Friday, April 24, 2009

 

Base Power

I have good news and bad news. First the bad news: It appears that some sort of tax on fossil, that is, real, energy is all but a lock in Washington, DC, as are the new government approved power systems--solar and wind. Everyone with a scintilla of experience in the business of supplying a nation with electrical power knows that these intermittent sources are not only not the answer, but, like the former government approved power system, ethanol, they are counterproductive in almost every way imaginable. The idea that wind and solar will soon be providing a substantial amount of our power needs is merely a lefty fantasy, but the lefty fantasists are in power now. As our President promised during the campaign, he will make it financially ruinous to build a new coal fired plant. There will be no new nuke plants; and since we're near capacity for hydroelectric, we'll be stuck, for the next two decades, with the two thousand or so serious power plants we now have. OK, what was that good news?

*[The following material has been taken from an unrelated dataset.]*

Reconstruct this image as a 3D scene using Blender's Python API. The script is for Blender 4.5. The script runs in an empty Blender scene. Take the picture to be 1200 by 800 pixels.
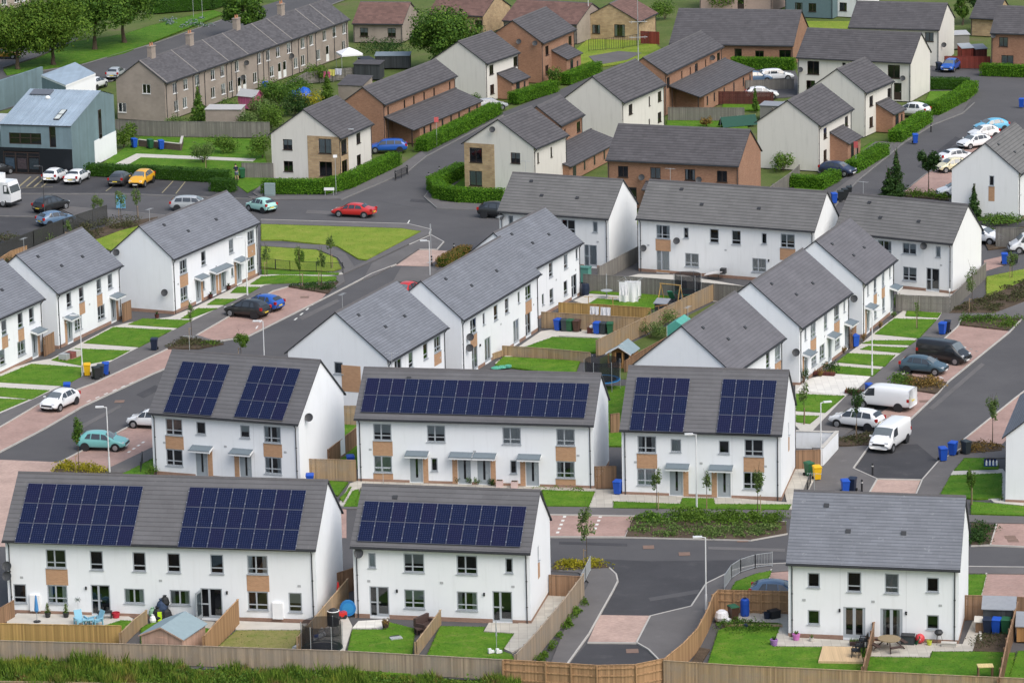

The only way we can mitigate the extreme damage to our economy and our former cushy life styles that the Obama Administration is contemplating (and outsourcing the implementation thereof to allies in the House and Senate) is to build a lot of gas fired turbines to back up the fickle sources of wind and sun. Gas is an expensive way to back up intermittent sources but, and this is finally the good news, we will have plenty of natural gas at relatively low prices. The industry has solved, recently, formerly insurmountable problems with production from 'tight' formations and there will be lots of natural gas available.

I see in about twenty years, after trillions wasted and millions of jobs destroyed, an end to this collective fantasy and finally new nuclear and coal fired power stations being built, while thousands of large concrete towers with no wind generator on them dot the countryside.

In the meantime, if we have have enough collective neurons left, we will build many gas fired electricity generators to back up the waste of time (and money) wind generators and photovoltaic arrays. With some painful advances in energy conservation and increased efficiency, we will barely scrape by with about the same base power we can now provide. That the electricity doesn't flow from photovoltaics when the sun goes down will be a wash because our demand for power is less during the night. The increased need for power as we all get to work in the morning will be supplied by the fantasy power and natural gas and we'll get used to brown outs when it gets real hot and we all turn on our air conditioners. It is a bleak near future, but one we, as a nation. ought to be able to stand, barely.

Then the last of the Warmies will be ignored, as the temperature continues to decline. We'll realize that an increase of CO2 concentration in the atmosphere is, nearly universally, only a benefit, and almost all forms of inefficient, intermittant power will be abandoned, at least until all the fossil fuel runs out in several hundred years and we switch to hydrogen.